Phase2 Quick Mode – 3 Messages with State Transitions
Quick Mode is always used in Phase 2 and negotiates IPsec SAs (used to secure actual data traffic). It runs over the secure channel built during Phase 1 (either via Main or Aggressive Mode).
| Message | Direction | State Transition | Contents | What Happens |
| 1 | Initiator → Responder | QM_IDLE → QM_INIT_SENT | IPsec SA Proposal, Nonce, optional ID, optional KE | Initiator proposes IPsec encryption/authentication parameters and sends a nonce |
| 2 | Responder → Initiator | QM_INIT_SENT → QM_RESP_RCVD | IPsec SA Response, Nonce, optional ID, optional KE | Responder selects acceptable proposal and returns its own nonce and IDs |
| 3 | Initiator → Responder | QM_RESP_RCVD → QM_DONE | Authentication confirmation (optional hash or sig) | Final confirmation and optional authentication hash to finalize IPsec SA |
IKEv2 – In Detail
IKEv2 combines Phase 1 and Phase 2 of IKEv1 into a single streamlined exchange. It eliminates Main/Aggressive/Quick modes and instead uses two clearly defined exchanges:
IKE_AUTH → Exchange identities, authenticate, and establish IPsec SA (like Phase 2)

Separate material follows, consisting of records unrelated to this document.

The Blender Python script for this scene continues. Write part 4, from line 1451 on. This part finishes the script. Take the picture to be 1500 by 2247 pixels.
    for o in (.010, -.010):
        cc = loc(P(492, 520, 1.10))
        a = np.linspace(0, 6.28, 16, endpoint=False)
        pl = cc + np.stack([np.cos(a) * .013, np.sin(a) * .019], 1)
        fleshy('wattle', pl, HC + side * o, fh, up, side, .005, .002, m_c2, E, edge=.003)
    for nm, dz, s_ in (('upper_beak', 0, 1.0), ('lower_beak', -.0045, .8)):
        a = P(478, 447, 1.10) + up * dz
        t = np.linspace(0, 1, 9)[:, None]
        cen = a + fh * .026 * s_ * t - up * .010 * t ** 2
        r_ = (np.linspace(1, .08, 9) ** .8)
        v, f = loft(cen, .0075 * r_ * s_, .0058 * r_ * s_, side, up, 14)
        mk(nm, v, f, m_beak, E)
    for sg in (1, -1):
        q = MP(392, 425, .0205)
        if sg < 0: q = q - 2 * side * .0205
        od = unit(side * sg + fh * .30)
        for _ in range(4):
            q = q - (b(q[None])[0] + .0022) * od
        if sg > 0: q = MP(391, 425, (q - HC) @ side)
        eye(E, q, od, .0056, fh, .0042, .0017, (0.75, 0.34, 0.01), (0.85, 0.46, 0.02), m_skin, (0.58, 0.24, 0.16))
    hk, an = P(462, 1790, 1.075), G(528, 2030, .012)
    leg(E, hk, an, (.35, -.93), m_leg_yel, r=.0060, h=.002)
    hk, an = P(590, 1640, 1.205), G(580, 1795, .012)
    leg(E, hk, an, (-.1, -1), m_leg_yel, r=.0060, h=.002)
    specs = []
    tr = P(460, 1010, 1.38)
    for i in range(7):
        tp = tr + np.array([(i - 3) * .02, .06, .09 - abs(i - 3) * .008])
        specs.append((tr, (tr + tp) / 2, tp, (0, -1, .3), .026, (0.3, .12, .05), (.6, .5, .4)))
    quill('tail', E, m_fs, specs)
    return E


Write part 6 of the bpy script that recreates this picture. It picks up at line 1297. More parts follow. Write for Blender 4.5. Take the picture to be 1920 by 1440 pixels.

IKE_SA_INIT → Establish secure IKE SA (like Phase 1)
🔹 IKEv2 Message Flow and State Transitions
| Exchange | Message | Direction | State Transition | Contents | What Happens |
| IKE_SA_INIT | 1 | Initiator → Responder | IKEV2_INIT_START → IKEV2_INIT_SENT | SA Proposal, KEi (DH value), Ni (Nonce), SPIi | Initiator sends IKE SA parameters and starts DH key exchange |
| 2 | Responder → Initiator | IKEV2_INIT_SENT → IKEV2_INIT_DONE | SA Response, KEr, Nr, SPIr | Responder replies with chosen SA, DH key, and its nonce | |
| IKE_AUTH | 3 | Initiator → Responder | IKEV2_INIT_DONE → IKEV2_AUTH_SENT | IDi, AUTH (initiator), Child SA Proposal, Traffic Selectors, Encrypted | Initiator authenticates, provides identity, and proposes IPsec (Child SA) |
| 4 | Responder → Initiator | IKEV2_AUTH_SENT → IKEV2_DONE | IDr, AUTH (responder), Child SA Response, Traffic Selectors, Encrypted | Responder authenticates and completes Child SA (IPsec SA) negotiation |
Step-by-Step: What Happens in Each Exchange
1. IKE_SA_INIT
- Each side proposes encryption and hashing options.
- They exchange Diffie-Hellman values.
- They exchange nonces for randomness.
- Result: They derive a shared secret key.
2. IKE_AUTH
- Each side sends their identity (certificate, PSK, or EAP method).
- Authentication is performed.
- First Child SA (data encryption rules) is established.
After this step, the devices can securely send encrypted traffic.
Summary
- IKE is the brain behind secure VPN connections.
- It builds trust, negotiates security settings, and protects data in transit.
- IKEv1 works but is older and more complex.
- IKEv2 is the modern, simplified, and more secure version.